SOCAL: What key items would you suggest someone coming up the ranks in the entertainment business should pay attention to in order to tilt themselves in the direction of success?
Marilyn: I’ll speak from the social media world. Young people often don’t realize how what they say online can affect them in their future. Especially when your goal is to be seen publicly in the media as your career, it makes sense to think seriously about how you want to be seen by your public. I know there are many stars whose every private foible is spread around as news and they continue to have fabulous careers. I’m just talking in general. For anyone it’s important to pay attention to one’s online image, and for young people who often see the Internet and social media as a way to become independent and explore unconventional behavior, it’s especially important to be aware that servers save this information indefinitely.
For instance, it’s now possible to have one’s Twitter feed flow directly into LinkedIn. LinkedIn is a professional social media site often used by HR Directors when deciding whether or not to hire someone, where Twitter has a more casual tone. While looking through someone’s LinkedIn profile one day, I noticed their Twitter feed talking about how drunk they’d gotten the night before. The young man probably didn’t intend to advertise his night time adventures to his potential employers, and he probably forgot he’d set his Twitter feed to flow through his LinkedIn account. I heard someone say before they post something online they consider whether they’d like someone to broadcast this about them across a public location. I suggest not posting when under the influence of a chemical, anger or fear. Wait until you have your wits about you again and consider the long view rather than posting something in haste.
SOCAL: We’re all so busy these days it’s easy to get overwhelmed and difficult to know sometimes where to focus. Do you have any suggestions to help us be more effective?
Marilyn: The first anchor point is to know your values. What’s most important to you?
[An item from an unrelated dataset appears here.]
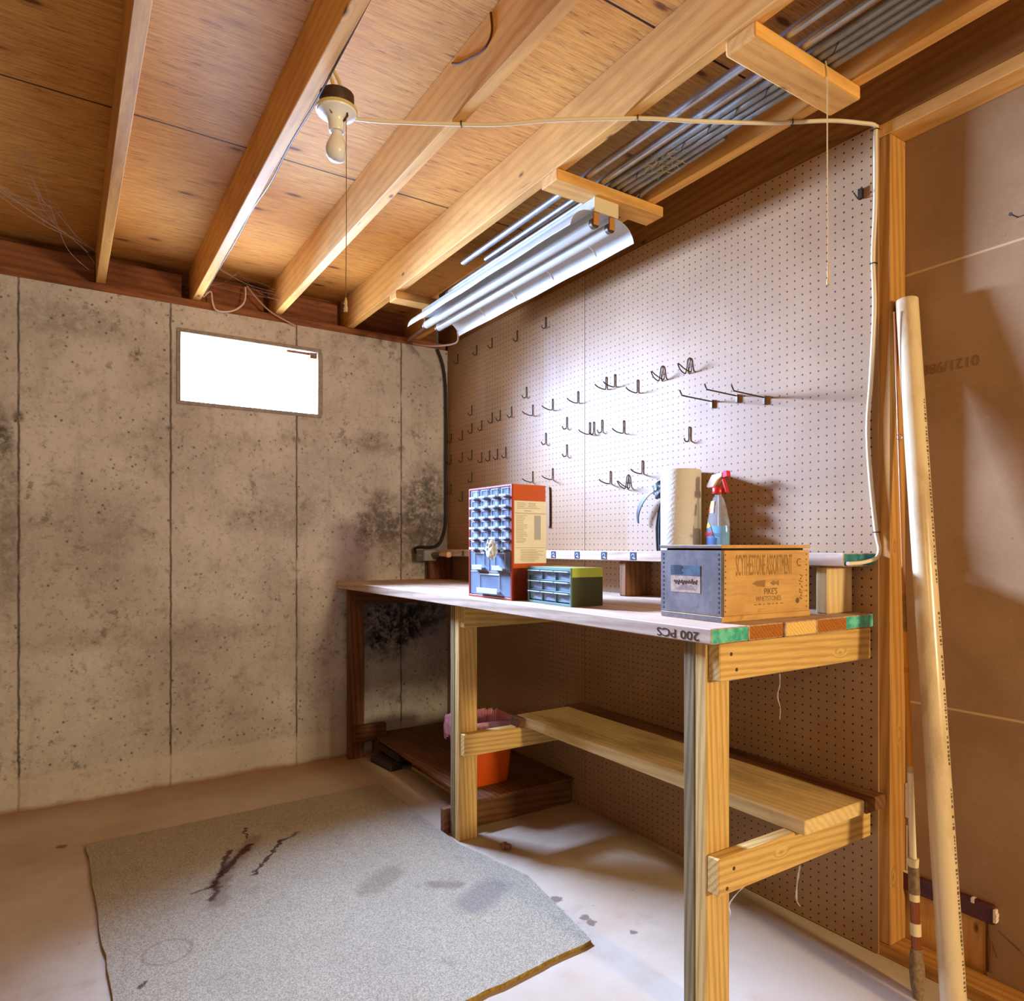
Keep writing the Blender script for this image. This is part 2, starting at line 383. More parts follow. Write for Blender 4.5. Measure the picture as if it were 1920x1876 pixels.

Right now I’m not asking what’s important to your boss, your partner or your parents … what’s important to you personally? If you know you value honesty and integrity, then when the seemingly easy money if you step on someone else comes along, you’ll think twice before grabbing for the money. There may be another way that more closely fits your values to get what you want. Is there a saying or image that reminds you of your values and what’s important to you? Make a miniature of it that you can carry around to remind you throughout the day.
The second anchor point is what I call a focus session. Ideally by the end of today you’ll have a list of what’s most important to you to accomplish tomorrow. This may include not accomplishing anything, just having a day when you turn off the phones and rest! Or it may be an ambitious day to plow through projects you’ve been putting off. In any case, write down your goals for tomorrow. Look at them when you’re quiet and ready to go to sleep for the night, imagine everything going well, and then get a good night’s sleep. In the morning look at your list again, and imagine how this will all work out together somehow, then go about your day. Keep your list handy so when other people come to divert your attention to their list, you’ll be clear on your priorities before giving away your resources so quickly to them. Or you may decide their priorities truly are more important to you than what you wrote on your list the night before. The point is you’re making a conscious choice.
SOCAL: How do you see the role of entertainment and media?
Marilyn: The availability of quality entertainment is so important to us in so many ways.